** START **
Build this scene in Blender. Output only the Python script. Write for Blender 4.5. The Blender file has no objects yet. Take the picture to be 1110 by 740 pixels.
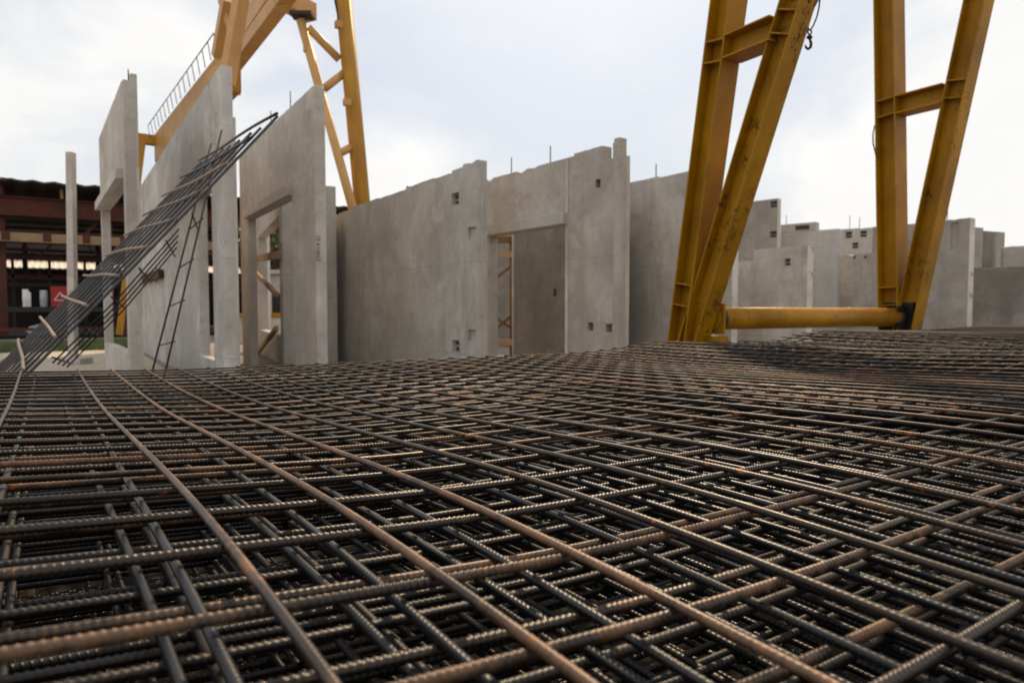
import bpy, bmesh, math, random
import numpy as np
from mathutils import Vector, Matrix
R = random.Random(7)
scn = bpy.context.scene
COL = scn.collection
PI = math.pi
# ------------------------------------------------------------------ camera frame
CH = 1.05                      # camera height above the yard
F = 740.0; CX = 555.0; CY = 370.0
PITCH = math.atan(35 / 740.0); YAW = math.radians(32.6)
FW = Vector((math.sin(YAW), math.cos(YAW), 0)); RT = Vector((math.cos(YAW), -math.sin(YAW), 0))
def ray(px, py):
    r = (px - CX) / F; u = (CY - py) / F
    fh = math.cos(PITCH) + u * math.sin(PITCH); z = u * math.cos(PITCH) - math.sin(PITCH)
    return FW * fh + RT * r + Vector((0, 0, z))
O = Vector((0, 0, CH))
def Pd(px, py, d):            # at forward distance d
    v = ray(px, py); return O + v * (d / (v.x * FW.x + v.y * FW.y))
def Pz(px, py, z):            # at height z above camera level
    v = ray(px, py); return O + v * (z / v.z)
def PY(px, py, Y):
    v = ray(px, py); return O + v * (Y / v.y)
def Ppl(px, py, p, n):        # on the plane through p with normal n
    v = ray(px, py); return O + v * ((p - O).dot(n) / v.dot(n))

# ------------------------------------------------------------------ object helpers
def tag(o, label=None, cat=None, group=None, kind=None):
    if label: o['label'] = label
    if cat: o['category'] = cat
    if group: o['group'] = group
    if kind: o['kind'] = kind
    return o
def empty(name, loc, rz=0, **k):
    o = bpy.data.objects.new(name, None); COL.objects.link(o)
    o.empty_display_size = .1
    o.location = loc; o.rotation_euler = (0, 0, rz); return tag(o, **k)
def link_mesh(name, me, mat, parent=None, smooth=False):
    o = bpy.data.objects.new(name, me); COL.objects.link(o)
    if mat: me.materials.append(mat)
    if parent: o.parent = parent
    if smooth:
        me.polygons.foreach_set('use_smooth', [True] * len(me.polygons))
    return o
class MB:
    def __init__(s): s.v = []; s.f = []; s.sm = []
    def add(s, vs, fs, smooth=False):
        n = len(s.v); s.v += [tuple(v) for v in vs]; s.f += [tuple(i + n for i in f) for f in fs]; s.sm += [smooth] * len(fs); return s
    def box(s, x0, x1, y0, y1, z0, z1):
        return s.add([(x0,y0,z0),(x1,y0,z0),(x1,y1,z0),(x0,y1,z0),(x0,y0,z1),(x1,y0,z1),(x1,y1,z1),(x0,y1,z1)],
                     [(3,2,1,0),(4,5,6,7),(0,1,5,4),(1,2,6,5),(2,3,7,6),(3,0,4,7)])
    def prism(s, a, b, prof, ux, uy):       # profile (list of 2D) swept from a to b along axes ux, uy
        a = Vector(a); b = Vector(b); n = len(prof)
        vs = [a + ux * p[0] + uy * p[1] for p in prof] + [b + ux * p[0] + uy * p[1] for p in prof]
        fs = [(i, (i + 1) % n, n + (i + 1) % n, n + i) for i in range(n)] + [tuple(range(n))[::-1], tuple(range(n, 2 * n))]
        return s.add(vs, fs)
    def bar(s, a, b, w, h, up=(0, 0, 1)):   # rectangular bar
        a = Vector(a); b = Vector(b); t = (b - a).normalized(); x = t.cross(Vector(up))
        if x.length < 1e-4: x = t.cross(Vector((1, 0, 0)))
        x.normalize(); y = x.cross(t)
        return s.prism(a, b, [(-w/2,-h/2),(w/2,-h/2),(w/2,h/2),(-w/2,h/2)], x, y)
    def tube(s, pts, r, n=8, cap=True):
        pts = [Vector(p) for p in pts]; m = len(pts); vs = []; x = None
        for i, p in enumerate(pts):
            t = (pts[min(i+1, m-1)] - pts[max(i-1, 0)]).normalized()
            if x is None:
                x = t.cross(Vector((0, 0, 1)))
                if x.length < 1e-3: x = t.cross(Vector((1, 0, 0)))
            x = (x - t * x.dot(t)).normalized(); y = t.cross(x)
            rr = r[i] if isinstance(r, (list, tuple)) else r
            vs += [p + (x * math.cos(2*PI*k/n) + y * math.sin(2*PI*k/n)) * rr for k in range(n)]
        fs = [(i*n+k, i*n+(k+1)%n, (i+1)*n+(k+1)%n, (i+1)*n+k) for i in range(m-1) for k in range(n)]
        s.add(vs, fs, True)
        if cap:
            nb = len(s.v) - m*n
            s.f += [tuple(nb + k for k in range(n))[::-1], tuple(nb + (m-1)*n + k for k in range(n))]; s.sm += [False, False]
        return s
    def build(s, name, mat, parent=None, bevel=0, loc=None):
        me = bpy.data.meshes.new(name)
        vs = s.v
        if loc is not None: vs = [(v[0]-loc[0], v[1]-loc[1], v[2]-loc[2]) for v in vs]
        me.from_pydata(vs, [], s.f); me.update()
        bm = bmesh.new(); bm.from_mesh(me); bmesh.ops.recalc_face_normals(bm, faces=bm.faces); bm.to_mesh(me); bm.free()
        me.polygons.foreach_set('use_smooth', s.sm)
        o = link_mesh(name, me, mat, parent)
        if loc is not None: o.location = loc
        if bevel:
            md = o.modifiers.new('bevel', 'BEVEL'); md.width = bevel; md.segments = 2; md.limit_method = 'ANGLE'; md.angle_limit = .6
        return o

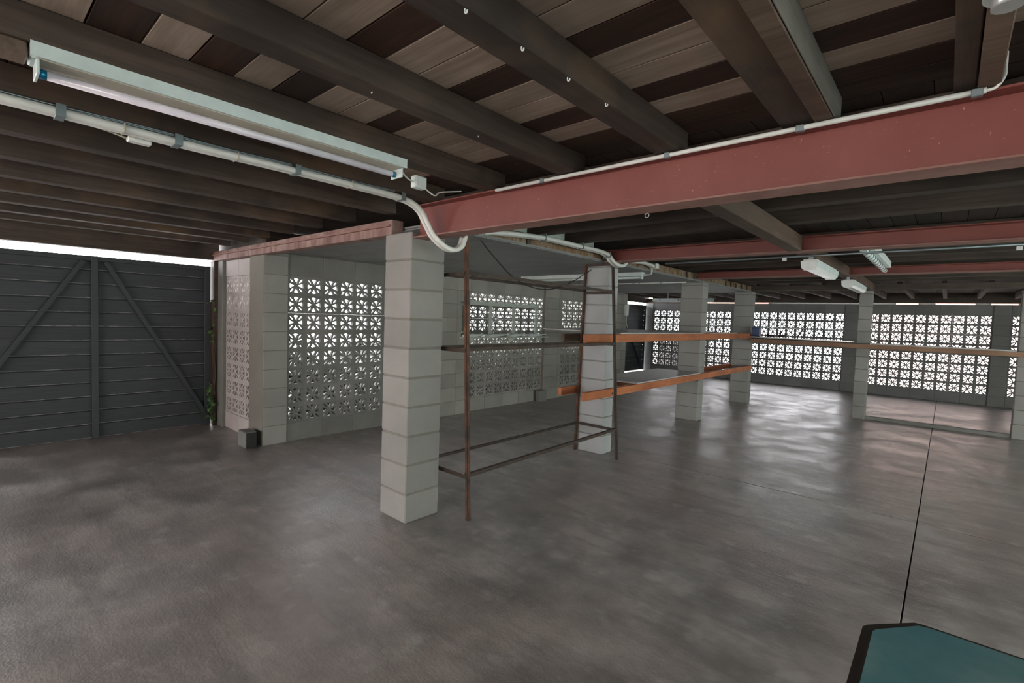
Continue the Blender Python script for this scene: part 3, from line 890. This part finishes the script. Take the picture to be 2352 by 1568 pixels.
** END **
* [Task prompt] Retype all of the entries exactly as written, leaving out any images.

* [Solution for this problem]
Build this scene in Blender. Output only the Python script. Write for Blender 4.5. The Blender file has no objects yet. Take the picture to be 1110 by 740 pixels.
import bpy, bmesh, math, random
import numpy as np
from mathutils import Vector, Matrix
R = random.Random(7)
scn = bpy.context.scene
COL = scn.collection
PI = math.pi
# ------------------------------------------------------------------ camera frame
CH = 1.05                      # camera height above the yard
F = 740.0; CX = 555.0; CY = 370.0
PITCH = math.atan(35 / 740.0); YAW = math.radians(32.6)
FW = Vector((math.sin(YAW), math.cos(YAW), 0)); RT = Vector((math.cos(YAW), -math.sin(YAW), 0))
def ray(px, py):
    r = (px - CX) / F; u = (CY - py) / F
    fh = math.cos(PITCH) + u * math.sin(PITCH); z = u * math.cos(PITCH) - math.sin(PITCH)
    return FW * fh + RT * r + Vector((0, 0, z))
O = Vector((0, 0, CH))
def Pd(px, py, d):            # at forward distance d
    v = ray(px, py); return O + v * (d / (v.x * FW.x + v.y * FW.y))
def Pz(px, py, z):            # at height z above camera level
    v = ray(px, py); return O + v * (z / v.z)
def PY(px, py, Y):
    v = ray(px, py); return O + v * (Y / v.y)
def Ppl(px, py, p, n):        # on the plane through p with normal n
    v = ray(px, py); return O + v * ((p - O).dot(n) / v.dot(n))

# ------------------------------------------------------------------ object helpers
def tag(o, label=None, cat=None, group=None, kind=None):
    if label: o['label'] = label
    if cat: o['category'] = cat
    if group: o['group'] = group
    if kind: o['kind'] = kind
    return o
def empty(name, loc, rz=0, **k):
    o = bpy.data.objects.new(name, None); COL.objects.link(o)
    o.empty_display_size = .1
    o.location = loc; o.rotation_euler = (0, 0, rz); return tag(o, **k)
def link_mesh(name, me, mat, parent=None, smooth=False):
    o = bpy.data.objects.new(name, me); COL.objects.link(o)
    if mat: me.materials.append(mat)
    if parent: o.parent = parent
    if smooth:
        me.polygons.foreach_set('use_smooth', [True] * len(me.polygons))
    return o
class MB:
    def __init__(s): s.v = []; s.f = []; s.sm = []
    def add(s, vs, fs, smooth=False):
        n = len(s.v); s.v += [tuple(v) for v in vs]; s.f += [tuple(i + n for i in f) for f in fs]; s.sm += [smooth] * len(fs); return s
    def box(s, x0, x1, y0, y1, z0, z1):
        return s.add([(x0,y0,z0),(x1,y0,z0),(x1,y1,z0),(x0,y1,z0),(x0,y0,z1),(x1,y0,z1),(x1,y1,z1),(x0,y1,z1)],
                     [(3,2,1,0),(4,5,6,7),(0,1,5,4),(1,2,6,5),(2,3,7,6),(3,0,4,7)])
    def prism(s, a, b, prof, ux, uy):       # profile (list of 2D) swept from a to b along axes ux, uy
        a = Vector(a); b = Vector(b); n = len(prof)
        vs = [a + ux * p[0] + uy * p[1] for p in prof] + [b + ux * p[0] + uy * p[1] for p in prof]
        fs = [(i, (i + 1) % n, n + (i + 1) % n, n + i) for i in range(n)] + [tuple(range(n))[::-1], tuple(range(n, 2 * n))]
        return s.add(vs, fs)
    def bar(s, a, b, w, h, up=(0, 0, 1)):   # rectangular bar
        a = Vector(a); b = Vector(b); t = (b - a).normalized(); x = t.cross(Vector(up))
        if x.length < 1e-4: x = t.cross(Vector((1, 0, 0)))
        x.normalize(); y = x.cross(t)
        return s.prism(a, b, [(-w/2,-h/2),(w/2,-h/2),(w/2,h/2),(-w/2,h/2)], x, y)
    def tube(s, pts, r, n=8, cap=True):
        pts = [Vector(p) for p in pts]; m = len(pts); vs = []; x = None
        for i, p in enumerate(pts):
            t = (pts[min(i+1, m-1)] - pts[max(i-1, 0)]).normalized()
            if x is None:
                x = t.cross(Vector((0, 0, 1)))
                if x.length < 1e-3: x = t.cross(Vector((1, 0, 0)))
            x = (x - t * x.dot(t)).normalized(); y = t.cross(x)
            rr = r[i] if isinstance(r, (list, tuple)) else r
            vs += [p + (x * math.cos(2*PI*k/n) + y * math.sin(2*PI*k/n)) * rr for k in range(n)]
        fs = [(i*n+k, i*n+(k+1)%n, (i+1)*n+(k+1)%n, (i+1)*n+k) for i in range(m-1) for k in range(n)]
        s.add(vs, fs, True)
        if cap:
            nb = len(s.v) - m*n
            s.f += [tuple(nb + k for k in range(n))[::-1], tuple(nb + (m-1)*n + k for k in range(n))]; s.sm += [False, False]
        return s
    def build(s, name, mat, parent=None, bevel=0, loc=None):
        me = bpy.data.meshes.new(name)
        vs = s.v
        if loc is not None: vs = [(v[0]-loc[0], v[1]-loc[1], v[2]-loc[2]) for v in vs]
        me.from_pydata(vs, [], s.f); me.update()
        bm = bmesh.new(); bm.from_mesh(me); bmesh.ops.recalc_face_normals(bm, faces=bm.faces); bm.to_mesh(me); bm.free()
        me.polygons.foreach_set('use_smooth', s.sm)
        o = link_mesh(name, me, mat, parent)
        if loc is not None: o.location = loc
        if bevel:
            md = o.modifiers.new('bevel', 'BEVEL'); md.width = bevel; md.segments = 2; md.limit_method = 'ANGLE'; md.angle_limit = .6
        return o

Continue the Blender Python script for this scene: part 3, from line 890. This part finishes the script. Take the picture to be 2352 by 1568 pixels.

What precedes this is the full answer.